Est a toujours assumé son style inspiré de la pop et n’a donc pas à rougir de l’incorporation de rythmes programmés ou d’atmosphères synthétiques, qui dépassent rarement le cadre de quelques effets de pédale wha-wha pour la basse ou de légères distorsions métalliques sur la batterie. Öström aime bien, d’ailleurs, tendre des pièges à l’auditeur, ajoutant des effets acoustiques là où il semble y avoir une intervention électronique. Il me semble pourtant que c’est précisément cet éclectisme qui les a placé parmi les meilleurs trios de piano qui ont récemment émergé sur la scène jazz européenne. Ils ont une personnalité forte et originale : une voix propre à un minimalisme intime et une précision rapide pour les mélodies et les airs obsédants.

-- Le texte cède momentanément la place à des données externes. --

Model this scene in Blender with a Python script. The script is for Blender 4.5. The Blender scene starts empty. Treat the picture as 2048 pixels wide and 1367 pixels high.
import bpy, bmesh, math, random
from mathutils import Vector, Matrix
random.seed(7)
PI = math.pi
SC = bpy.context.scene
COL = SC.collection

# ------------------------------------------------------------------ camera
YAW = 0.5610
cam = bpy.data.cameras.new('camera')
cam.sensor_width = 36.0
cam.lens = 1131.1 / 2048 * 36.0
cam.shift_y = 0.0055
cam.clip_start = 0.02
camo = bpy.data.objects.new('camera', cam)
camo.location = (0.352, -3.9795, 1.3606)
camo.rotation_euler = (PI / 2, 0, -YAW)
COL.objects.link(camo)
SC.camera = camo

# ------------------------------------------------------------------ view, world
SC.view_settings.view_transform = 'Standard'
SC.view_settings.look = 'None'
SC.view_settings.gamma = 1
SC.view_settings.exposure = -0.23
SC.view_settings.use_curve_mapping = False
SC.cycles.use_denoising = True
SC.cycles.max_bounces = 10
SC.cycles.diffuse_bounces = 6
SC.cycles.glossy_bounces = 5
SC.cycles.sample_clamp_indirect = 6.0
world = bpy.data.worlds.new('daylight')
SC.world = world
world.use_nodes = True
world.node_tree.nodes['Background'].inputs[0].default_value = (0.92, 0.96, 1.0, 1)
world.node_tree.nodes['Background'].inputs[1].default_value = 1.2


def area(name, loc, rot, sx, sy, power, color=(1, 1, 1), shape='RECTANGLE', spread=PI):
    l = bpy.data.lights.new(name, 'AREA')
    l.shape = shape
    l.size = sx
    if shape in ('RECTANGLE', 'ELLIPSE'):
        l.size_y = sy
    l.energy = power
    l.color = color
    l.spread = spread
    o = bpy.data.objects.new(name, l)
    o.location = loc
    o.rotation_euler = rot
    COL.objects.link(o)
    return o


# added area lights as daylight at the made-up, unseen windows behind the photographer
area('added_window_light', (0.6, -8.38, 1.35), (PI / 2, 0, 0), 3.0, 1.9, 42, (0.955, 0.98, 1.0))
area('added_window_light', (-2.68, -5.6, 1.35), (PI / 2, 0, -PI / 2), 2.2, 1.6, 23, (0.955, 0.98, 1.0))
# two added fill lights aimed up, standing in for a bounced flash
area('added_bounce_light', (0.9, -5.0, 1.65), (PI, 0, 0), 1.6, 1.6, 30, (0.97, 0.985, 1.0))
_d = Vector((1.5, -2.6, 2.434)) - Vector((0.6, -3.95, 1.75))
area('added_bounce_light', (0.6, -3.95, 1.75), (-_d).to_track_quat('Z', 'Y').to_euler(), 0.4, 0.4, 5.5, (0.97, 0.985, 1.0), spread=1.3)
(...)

Né en 1964, Svensson respire la jeunesse et une certaine naïveté. Il flotte comme un intense parfum de pop dans tout ce que fait ce groupe… Des photos de studio au clip vidéo (une rareté luxueuse pour un groupe de jazz) accompagnent chacun de leurs nouveaux albums, en passant par leur mode vestimentaire…Il y a peu, Svensson, bandana autour du front, ressemblait fortement au guitariste rebelle The Edge, du groupe irlandais de pop-rock U2 ! Mais ne nous y trompons pas, avoir le sens de l’humour et de l’autodérision n’est pas si mauvais, surtout dans le milieu du jazz où les musiciens arborent souvent costumes et cravates, bien trop attachés à leur statut « d’artiste sérieux » !

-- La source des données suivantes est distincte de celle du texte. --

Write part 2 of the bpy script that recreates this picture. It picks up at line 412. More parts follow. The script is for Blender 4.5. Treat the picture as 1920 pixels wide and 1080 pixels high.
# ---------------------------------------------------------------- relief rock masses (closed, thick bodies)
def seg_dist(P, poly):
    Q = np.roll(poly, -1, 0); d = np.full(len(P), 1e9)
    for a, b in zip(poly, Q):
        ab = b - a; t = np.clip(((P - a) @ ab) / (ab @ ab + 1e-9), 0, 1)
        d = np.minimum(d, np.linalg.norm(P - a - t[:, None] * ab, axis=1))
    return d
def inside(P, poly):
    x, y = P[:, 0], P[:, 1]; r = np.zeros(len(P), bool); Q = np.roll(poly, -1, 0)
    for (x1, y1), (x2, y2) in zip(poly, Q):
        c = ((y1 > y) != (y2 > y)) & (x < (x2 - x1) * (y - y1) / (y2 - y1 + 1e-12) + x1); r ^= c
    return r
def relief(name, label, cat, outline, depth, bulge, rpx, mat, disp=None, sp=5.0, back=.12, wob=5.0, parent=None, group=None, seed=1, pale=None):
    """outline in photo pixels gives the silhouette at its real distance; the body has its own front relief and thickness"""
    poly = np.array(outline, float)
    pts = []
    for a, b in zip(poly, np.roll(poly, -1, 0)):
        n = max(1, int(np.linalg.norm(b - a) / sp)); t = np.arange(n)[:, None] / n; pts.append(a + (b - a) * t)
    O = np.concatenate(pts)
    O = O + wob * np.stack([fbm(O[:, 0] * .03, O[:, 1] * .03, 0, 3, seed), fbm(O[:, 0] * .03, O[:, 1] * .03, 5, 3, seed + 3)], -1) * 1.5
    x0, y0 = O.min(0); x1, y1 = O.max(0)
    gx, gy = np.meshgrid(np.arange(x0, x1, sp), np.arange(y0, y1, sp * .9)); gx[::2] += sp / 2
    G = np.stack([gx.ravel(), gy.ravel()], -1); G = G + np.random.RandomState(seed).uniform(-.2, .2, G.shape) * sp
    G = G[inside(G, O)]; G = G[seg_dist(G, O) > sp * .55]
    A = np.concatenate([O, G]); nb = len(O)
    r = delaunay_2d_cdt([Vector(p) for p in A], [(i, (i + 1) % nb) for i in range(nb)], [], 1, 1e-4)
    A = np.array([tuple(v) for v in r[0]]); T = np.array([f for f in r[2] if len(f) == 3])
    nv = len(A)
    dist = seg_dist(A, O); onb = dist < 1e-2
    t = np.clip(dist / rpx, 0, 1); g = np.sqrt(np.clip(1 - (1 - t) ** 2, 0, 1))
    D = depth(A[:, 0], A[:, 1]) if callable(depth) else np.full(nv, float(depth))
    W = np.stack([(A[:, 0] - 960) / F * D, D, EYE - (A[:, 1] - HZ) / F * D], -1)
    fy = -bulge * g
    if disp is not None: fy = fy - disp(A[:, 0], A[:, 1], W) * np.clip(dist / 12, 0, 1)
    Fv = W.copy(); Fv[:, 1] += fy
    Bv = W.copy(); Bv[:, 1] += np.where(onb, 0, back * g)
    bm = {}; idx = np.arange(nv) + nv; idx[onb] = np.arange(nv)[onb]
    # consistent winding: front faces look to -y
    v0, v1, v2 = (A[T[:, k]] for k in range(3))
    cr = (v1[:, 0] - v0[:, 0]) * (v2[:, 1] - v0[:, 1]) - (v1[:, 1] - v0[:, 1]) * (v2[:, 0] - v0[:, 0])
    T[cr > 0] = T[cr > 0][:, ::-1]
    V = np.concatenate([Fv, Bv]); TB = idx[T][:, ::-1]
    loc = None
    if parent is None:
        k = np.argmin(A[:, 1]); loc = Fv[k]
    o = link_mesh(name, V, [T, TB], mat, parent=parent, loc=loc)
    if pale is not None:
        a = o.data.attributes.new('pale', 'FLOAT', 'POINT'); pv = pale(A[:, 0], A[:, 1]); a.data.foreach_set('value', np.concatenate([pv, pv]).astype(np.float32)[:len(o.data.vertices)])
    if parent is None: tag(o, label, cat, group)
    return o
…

Sur le plan musical, par contre, le pianiste suédois se comporte comme un artiste intelligent qui préfère jouer sans truc, sans virtuosité (bien qu’il soit capable d’embraser le clavier dans un feu d’artifice).
Son imaginaire est alimenté par un hédonisme total et le seul contrôle de son esprit (en tant qu’esprit libre et non soumis à dictature) et transparaît dans le langage musical qu’il a (après tout) choisi : le jazz instrumental. Et, bien que le répertoire du trio soit essentiellement le fruit de ses compositions, Svensson a toujours mis en valeur le travail de trio par l’usage de l’espace, plus à la façon d’un groupe de rock (encore !) qu’un trio jazz, en évitant justement les structures classiques (solo de piano, puis solo de batterie ou de basse). Les improvisations ont vraiment lieu au cœur des chansons et sont le fruit de Svensson (un autre bonheur pour ceux d’entre nous qui s’ennuient souvent lors des soli de basse ou de batterie). Leur grammaire musicale est celle d’un dialogue à six-mains, où personne n’est vraiment leader.
Cependant, ce choix n’est pas simple à assumer. Comment combiner la poésie d’une ballade Jarrettienne au swing littéralement grunge dont fait montre EST dans les tempos rapides ? La plupart du temps le secret tient en l’absence de volume sonore, en lignes écrites en minuscules, en improvisations très humbles (peu profondes ?) et en un talent spécifique qui consiste à organiser les thèmes de l’album comme formant un tout, une seule séquence. Il n’est donc pas étonnant que leur travail de studio soit dominé par une sorte de thématique générale. Prenons par exemple Semblance Suite in Three or Four Movements, que comprend Winter in Venice de 1997 : la première pièce d’une œuvre, qui mérite d’être plus entendue, par un compositeur qui, finalement se cache plus qu’il ne se montre derrière les lettres EST.